Wednesday, May 18, 2016

Family Ties

Dear Jules,
Don't worry- this is not a post about that cheesy show from the 1980's (although I doubt that they even re-run it any more, so you might have to look it up).  It's actually about the feeling of being somehow, inextricably, connected to someone: and how those connections serve to connect us to others.

I think a lot about connections every May 18th: the anniversary of my father's passing and the birthday of my closest friend, your aunt and Godmother Cindy.  It's strange that it's been fifteen years since my father died, and I often think about this quotation from Charlotte Brontë's Jane Eyre when I think about him:

I sometimes have a queer feeling with regard to you - especially when you are near me, as now: it is as if I had a string somewhere under my left ribs, tightly and inextricably knotted to a similar string situated in the corresponding quarter of your little frame. And if that boisterous channel, and two hundred miles or so of land some broad between us, I am afraid that cord of communion will be snapt; and then I've a nervous notion I should take to bleeding inwardly.

I love this for so many reasons: every May 18th, I feel that I am "bleeding inwardly"; while the wound might scab over and become less immediately painful, it never really heals.  And I love the analogy of a string tying us to the people we love, tightly, so that we have an almost physical connection, a "communion," as Brontë puts it.  I feel this way about my immediate family and about my closest friends.

I've written in other letters about my dad.  On our wedding bouquet, which you will inherit someday, you'll see attached a little statue of the Virgin Mary that my dad, unbeknownst to me, carried with him everywhere.  So today I went to this little shrine and talked with him about you, about your daddy, about all the things he had missed:

It makes me truly sad that he never saw me get my Ph.D., get married...and, most of all, that he never met you.  He would have absolutely adored you.

And yet I feel that God gave me a huge gift the year that my dad died.  It was the year I grew really close with your aunt Cindy, and I think it no accident that, on a day that string snapped, I was reminded of another string: one that would only grow stronger and more enduring.  I had been living in Worcester, Massachusetts, teaching at Assumption College, and I was so very lonely, so anxious, so unsure of what would happen with my life: my career, my relationships, all of it.  My second year in Worcester, Cindy moved there to teach at Worcester Academy, and we became really, really tight.

Right after your grandpa died, I remember going back to Worcester to pack up all of my stuff; I would be heading to Chapel Hill to begin my Ph.D.  I worried that the connection between me and Cindy might also snap, and it just felt like too much to bear.

But Cindy has become part of my life, part of my family.  We do have more than two hundred miles between us, but she was my maid of honor at our wedding (for which I can't, for some reason, find digital photographs, but you have the album).  When you were born, I asked her to be your godmother, and she flew down here for the baptism:


We've made sure to see one another at least once a year since then, and our relationship has only grown.

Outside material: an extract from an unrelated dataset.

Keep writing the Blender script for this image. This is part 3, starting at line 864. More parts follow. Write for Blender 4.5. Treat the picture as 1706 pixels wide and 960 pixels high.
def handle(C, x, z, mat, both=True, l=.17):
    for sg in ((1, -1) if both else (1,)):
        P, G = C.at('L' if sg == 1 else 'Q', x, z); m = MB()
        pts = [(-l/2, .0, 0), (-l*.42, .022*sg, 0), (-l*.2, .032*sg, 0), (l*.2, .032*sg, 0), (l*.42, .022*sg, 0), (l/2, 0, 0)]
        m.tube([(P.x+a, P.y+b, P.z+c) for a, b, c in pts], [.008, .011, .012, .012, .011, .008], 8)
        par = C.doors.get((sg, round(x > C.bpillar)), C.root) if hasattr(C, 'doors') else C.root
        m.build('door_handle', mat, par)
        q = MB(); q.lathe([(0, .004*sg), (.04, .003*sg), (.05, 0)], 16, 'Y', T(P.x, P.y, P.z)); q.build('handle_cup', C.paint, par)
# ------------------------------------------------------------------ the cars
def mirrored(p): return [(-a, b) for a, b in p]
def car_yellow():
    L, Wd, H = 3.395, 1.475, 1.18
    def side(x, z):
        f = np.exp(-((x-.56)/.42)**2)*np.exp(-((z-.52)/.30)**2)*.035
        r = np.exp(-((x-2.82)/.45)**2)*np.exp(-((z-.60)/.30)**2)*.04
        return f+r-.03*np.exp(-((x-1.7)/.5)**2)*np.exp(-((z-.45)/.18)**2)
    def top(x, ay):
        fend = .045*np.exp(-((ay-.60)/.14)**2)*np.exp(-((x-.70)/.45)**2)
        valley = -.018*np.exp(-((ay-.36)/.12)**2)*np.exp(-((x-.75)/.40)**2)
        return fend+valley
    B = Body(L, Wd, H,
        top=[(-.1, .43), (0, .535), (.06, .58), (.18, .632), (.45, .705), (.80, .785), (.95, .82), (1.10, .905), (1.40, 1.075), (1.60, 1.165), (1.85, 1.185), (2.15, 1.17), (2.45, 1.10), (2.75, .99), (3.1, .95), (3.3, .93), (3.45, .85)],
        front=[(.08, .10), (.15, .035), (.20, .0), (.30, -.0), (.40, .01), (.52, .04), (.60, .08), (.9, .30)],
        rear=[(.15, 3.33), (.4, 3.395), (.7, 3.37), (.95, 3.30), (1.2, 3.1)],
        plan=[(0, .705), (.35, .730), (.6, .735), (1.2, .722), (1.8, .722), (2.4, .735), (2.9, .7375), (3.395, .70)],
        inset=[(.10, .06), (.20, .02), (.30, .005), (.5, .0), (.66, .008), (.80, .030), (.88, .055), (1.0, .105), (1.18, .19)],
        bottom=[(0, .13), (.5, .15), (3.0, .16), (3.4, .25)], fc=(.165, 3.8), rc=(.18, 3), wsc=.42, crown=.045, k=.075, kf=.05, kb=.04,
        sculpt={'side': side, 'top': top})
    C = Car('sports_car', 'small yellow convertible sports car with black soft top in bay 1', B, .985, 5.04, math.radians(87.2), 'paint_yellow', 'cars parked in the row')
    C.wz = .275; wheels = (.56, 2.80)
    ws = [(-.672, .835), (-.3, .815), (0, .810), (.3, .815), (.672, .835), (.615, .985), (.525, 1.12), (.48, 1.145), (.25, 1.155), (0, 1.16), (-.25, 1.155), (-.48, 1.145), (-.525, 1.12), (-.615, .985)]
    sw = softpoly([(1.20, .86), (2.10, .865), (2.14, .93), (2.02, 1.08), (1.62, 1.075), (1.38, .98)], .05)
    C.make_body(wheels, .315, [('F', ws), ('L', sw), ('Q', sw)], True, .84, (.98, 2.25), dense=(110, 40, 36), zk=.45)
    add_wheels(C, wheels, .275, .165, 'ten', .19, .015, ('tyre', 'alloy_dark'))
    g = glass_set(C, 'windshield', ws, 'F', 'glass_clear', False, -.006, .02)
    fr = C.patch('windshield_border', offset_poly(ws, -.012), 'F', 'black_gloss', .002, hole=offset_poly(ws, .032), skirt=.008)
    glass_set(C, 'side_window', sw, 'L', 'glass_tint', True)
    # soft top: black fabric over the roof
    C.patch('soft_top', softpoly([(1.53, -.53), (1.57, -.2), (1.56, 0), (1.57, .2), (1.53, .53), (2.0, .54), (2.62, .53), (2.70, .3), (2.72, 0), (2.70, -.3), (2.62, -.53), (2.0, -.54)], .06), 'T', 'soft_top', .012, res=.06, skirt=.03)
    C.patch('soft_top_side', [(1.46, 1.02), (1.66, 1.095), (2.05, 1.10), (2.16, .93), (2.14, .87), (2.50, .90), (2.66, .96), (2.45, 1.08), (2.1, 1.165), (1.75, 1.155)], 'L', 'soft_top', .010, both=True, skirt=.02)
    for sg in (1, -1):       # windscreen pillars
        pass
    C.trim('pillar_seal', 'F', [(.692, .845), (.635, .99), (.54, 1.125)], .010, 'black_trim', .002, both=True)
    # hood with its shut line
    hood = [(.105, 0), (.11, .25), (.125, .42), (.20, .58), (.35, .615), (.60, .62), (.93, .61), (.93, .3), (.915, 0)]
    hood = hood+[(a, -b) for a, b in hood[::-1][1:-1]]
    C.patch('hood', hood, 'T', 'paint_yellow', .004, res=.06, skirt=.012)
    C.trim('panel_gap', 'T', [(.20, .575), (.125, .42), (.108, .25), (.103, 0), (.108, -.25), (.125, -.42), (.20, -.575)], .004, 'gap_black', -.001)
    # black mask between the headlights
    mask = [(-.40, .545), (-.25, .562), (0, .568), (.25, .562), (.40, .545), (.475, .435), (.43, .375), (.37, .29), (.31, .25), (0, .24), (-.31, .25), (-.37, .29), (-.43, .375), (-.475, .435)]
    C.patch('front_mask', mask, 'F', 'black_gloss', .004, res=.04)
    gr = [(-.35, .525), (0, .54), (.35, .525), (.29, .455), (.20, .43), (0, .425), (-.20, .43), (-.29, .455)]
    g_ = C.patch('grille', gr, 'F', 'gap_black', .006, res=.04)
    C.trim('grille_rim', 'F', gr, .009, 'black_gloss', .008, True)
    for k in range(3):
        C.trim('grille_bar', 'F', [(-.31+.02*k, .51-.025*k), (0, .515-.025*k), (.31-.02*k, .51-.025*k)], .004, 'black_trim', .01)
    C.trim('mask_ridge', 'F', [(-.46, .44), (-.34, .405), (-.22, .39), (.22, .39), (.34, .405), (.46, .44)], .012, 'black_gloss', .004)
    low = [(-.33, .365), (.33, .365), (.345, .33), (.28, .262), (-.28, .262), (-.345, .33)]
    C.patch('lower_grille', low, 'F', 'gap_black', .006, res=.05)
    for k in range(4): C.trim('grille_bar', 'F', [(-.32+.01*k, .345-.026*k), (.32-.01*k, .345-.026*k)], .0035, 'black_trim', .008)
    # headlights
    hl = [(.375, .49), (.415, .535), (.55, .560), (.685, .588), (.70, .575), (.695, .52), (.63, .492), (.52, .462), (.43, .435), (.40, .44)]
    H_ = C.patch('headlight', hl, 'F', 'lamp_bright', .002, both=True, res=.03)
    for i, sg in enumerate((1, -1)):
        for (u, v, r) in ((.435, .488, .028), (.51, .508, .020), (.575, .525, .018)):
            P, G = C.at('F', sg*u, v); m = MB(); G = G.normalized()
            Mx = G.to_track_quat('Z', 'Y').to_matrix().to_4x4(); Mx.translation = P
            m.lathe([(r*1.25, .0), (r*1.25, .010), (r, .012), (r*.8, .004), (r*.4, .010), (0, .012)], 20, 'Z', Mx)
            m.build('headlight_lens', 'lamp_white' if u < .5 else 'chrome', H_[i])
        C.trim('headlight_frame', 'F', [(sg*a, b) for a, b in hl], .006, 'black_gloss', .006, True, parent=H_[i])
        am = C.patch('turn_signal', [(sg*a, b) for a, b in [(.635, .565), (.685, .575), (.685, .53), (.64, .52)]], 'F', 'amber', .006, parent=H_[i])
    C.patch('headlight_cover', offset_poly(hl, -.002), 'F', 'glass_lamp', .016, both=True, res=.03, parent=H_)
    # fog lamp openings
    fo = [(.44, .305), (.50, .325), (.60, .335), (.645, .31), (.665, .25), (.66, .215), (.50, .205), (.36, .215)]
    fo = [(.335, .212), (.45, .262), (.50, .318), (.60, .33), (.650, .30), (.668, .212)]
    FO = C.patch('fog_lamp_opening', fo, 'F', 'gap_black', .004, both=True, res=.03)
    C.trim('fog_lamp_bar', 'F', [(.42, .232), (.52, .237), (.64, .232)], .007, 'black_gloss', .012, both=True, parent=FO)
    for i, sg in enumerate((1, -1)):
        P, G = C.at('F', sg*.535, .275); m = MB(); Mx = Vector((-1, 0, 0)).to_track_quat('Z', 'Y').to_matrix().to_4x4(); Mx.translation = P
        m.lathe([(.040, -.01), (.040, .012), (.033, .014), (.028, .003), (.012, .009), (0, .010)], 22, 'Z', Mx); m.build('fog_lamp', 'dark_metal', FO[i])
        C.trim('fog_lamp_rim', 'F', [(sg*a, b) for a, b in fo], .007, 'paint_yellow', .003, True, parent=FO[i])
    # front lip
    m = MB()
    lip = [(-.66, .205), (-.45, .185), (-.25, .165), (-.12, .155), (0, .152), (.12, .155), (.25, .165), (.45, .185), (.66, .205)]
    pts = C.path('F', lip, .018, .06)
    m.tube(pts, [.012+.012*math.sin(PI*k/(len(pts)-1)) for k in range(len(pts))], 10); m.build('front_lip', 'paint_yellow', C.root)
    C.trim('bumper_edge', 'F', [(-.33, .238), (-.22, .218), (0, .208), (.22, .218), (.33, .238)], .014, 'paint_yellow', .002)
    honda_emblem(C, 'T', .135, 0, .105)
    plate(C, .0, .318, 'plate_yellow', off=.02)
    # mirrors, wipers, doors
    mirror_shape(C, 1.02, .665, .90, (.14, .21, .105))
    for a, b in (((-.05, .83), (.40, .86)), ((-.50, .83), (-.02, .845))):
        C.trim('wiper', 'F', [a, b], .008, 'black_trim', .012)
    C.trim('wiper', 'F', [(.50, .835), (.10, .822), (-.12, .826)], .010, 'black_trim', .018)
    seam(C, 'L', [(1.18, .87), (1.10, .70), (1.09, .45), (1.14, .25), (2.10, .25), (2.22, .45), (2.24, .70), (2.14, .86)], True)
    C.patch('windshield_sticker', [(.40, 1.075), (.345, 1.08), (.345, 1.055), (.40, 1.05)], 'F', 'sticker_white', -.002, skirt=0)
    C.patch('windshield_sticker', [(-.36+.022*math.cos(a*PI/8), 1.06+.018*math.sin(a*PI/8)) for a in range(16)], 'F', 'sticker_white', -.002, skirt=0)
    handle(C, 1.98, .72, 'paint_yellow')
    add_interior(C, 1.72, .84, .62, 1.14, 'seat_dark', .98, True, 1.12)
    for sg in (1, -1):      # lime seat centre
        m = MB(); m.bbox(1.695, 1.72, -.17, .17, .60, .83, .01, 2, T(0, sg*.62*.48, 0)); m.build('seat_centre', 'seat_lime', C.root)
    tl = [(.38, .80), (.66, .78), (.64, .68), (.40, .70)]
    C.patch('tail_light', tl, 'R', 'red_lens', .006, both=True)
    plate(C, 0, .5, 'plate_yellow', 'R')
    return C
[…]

Our last visit to Montclair was for New Year's Eve, and it was a perfect way to ring in 2016:

Losing my dad sucked, and nothing will ever, ever replace him, but I am glad that I also have someone to celebrate this day.  Your aunt Cindy has always felt like family and, in a way, she now is (if godparents count).  She is so very kind yet firm, funny yet sensitive, wacky but incredibly down to earth, and, well, just...unique.  On this day, her birthday, I'm grateful that God put her in the world, into our lives, and into my family.